John Singleton Copley, Boy with a Squirrel, 1765, oil on canvas, 30¼” x 25”, Museum of Fine Arts, Boston, Public Domain via Wikimedia Commons

John Singleton Copley and the Painter’s Craft

Back in the Colonial era in America, people were suspicious of art.

Art was aristocratic and European.  The colonies most definitely were not.

It was not easy for artists like John Singleton Copley to find training or work.  Typically for an artist from this time, Copley was self-taught because there were no art academies in the colonies.

Copley’s attention to surface detail and texture are characteristic of the style of the self-taught artist.

This is a painting of the artist’s half-brother, Henry Pelham, seated at a table with his pet squirrel.  Note the softness of the boy’s hair, the smooth surface of the finished wood table, the shine of the satin collar, and the translucency of the water in the glass.  The artist’s purpose with this work of art was to demonstrate his technical skills.

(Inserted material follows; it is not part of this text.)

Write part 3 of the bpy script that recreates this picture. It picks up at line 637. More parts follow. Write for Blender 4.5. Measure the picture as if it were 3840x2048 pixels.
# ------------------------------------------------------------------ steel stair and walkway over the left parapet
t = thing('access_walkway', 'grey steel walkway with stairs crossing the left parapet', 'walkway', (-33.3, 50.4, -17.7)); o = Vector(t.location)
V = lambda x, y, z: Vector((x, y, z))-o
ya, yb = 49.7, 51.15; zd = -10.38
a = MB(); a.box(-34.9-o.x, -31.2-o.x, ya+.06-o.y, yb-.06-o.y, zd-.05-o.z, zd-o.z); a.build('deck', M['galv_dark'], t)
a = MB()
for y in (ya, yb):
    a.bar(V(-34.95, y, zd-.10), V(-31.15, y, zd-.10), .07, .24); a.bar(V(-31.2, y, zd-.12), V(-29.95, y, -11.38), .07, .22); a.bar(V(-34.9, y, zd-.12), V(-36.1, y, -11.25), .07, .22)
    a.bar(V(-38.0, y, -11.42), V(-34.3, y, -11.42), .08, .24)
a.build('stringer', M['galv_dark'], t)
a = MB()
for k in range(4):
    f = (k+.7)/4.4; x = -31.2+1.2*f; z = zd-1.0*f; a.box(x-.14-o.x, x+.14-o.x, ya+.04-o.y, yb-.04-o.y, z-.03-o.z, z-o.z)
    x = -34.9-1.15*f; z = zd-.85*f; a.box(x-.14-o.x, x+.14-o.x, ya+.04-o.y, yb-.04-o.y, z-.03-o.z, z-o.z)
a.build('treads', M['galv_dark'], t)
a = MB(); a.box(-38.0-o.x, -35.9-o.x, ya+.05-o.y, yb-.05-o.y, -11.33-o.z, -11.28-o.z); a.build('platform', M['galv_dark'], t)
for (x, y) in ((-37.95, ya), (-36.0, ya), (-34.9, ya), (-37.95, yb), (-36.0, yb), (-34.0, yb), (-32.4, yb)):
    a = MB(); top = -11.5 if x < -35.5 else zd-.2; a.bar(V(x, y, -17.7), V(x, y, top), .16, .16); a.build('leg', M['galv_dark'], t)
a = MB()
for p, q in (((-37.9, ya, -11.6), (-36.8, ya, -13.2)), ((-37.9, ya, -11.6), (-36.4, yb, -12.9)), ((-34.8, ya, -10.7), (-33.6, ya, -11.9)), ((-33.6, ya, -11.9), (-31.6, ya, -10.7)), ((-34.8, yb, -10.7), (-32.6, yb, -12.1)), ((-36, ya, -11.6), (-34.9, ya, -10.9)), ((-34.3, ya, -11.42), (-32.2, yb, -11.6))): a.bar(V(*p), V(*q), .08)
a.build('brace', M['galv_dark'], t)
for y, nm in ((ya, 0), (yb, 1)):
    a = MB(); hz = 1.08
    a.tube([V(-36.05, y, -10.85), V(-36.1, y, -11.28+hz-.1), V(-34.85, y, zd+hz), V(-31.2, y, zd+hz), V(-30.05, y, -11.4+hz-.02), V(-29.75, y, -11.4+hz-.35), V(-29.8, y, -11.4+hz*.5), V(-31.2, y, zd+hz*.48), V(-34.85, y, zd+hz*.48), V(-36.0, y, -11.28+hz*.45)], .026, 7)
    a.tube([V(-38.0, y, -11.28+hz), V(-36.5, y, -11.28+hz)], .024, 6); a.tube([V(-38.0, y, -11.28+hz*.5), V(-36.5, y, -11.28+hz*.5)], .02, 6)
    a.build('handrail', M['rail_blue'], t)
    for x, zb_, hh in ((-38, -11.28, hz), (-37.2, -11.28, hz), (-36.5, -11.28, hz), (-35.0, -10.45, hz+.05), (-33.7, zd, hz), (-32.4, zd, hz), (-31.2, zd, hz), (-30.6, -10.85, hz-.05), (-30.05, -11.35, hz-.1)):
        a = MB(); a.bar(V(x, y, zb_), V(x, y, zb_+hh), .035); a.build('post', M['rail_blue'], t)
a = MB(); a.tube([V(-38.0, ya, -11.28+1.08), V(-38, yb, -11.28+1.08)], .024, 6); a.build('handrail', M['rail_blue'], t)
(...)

Copley sent the painting to an exhibition in England in 1766, where it was admired for its color above all else.  Despite the fact that some Londoners found it too hard-edged and linear in style, the painting earned Copley an international reputation and an invitation to study painting in London.  This struggling colonial artist thereby achieved everything he had set out to accomplish with this demonstration piece.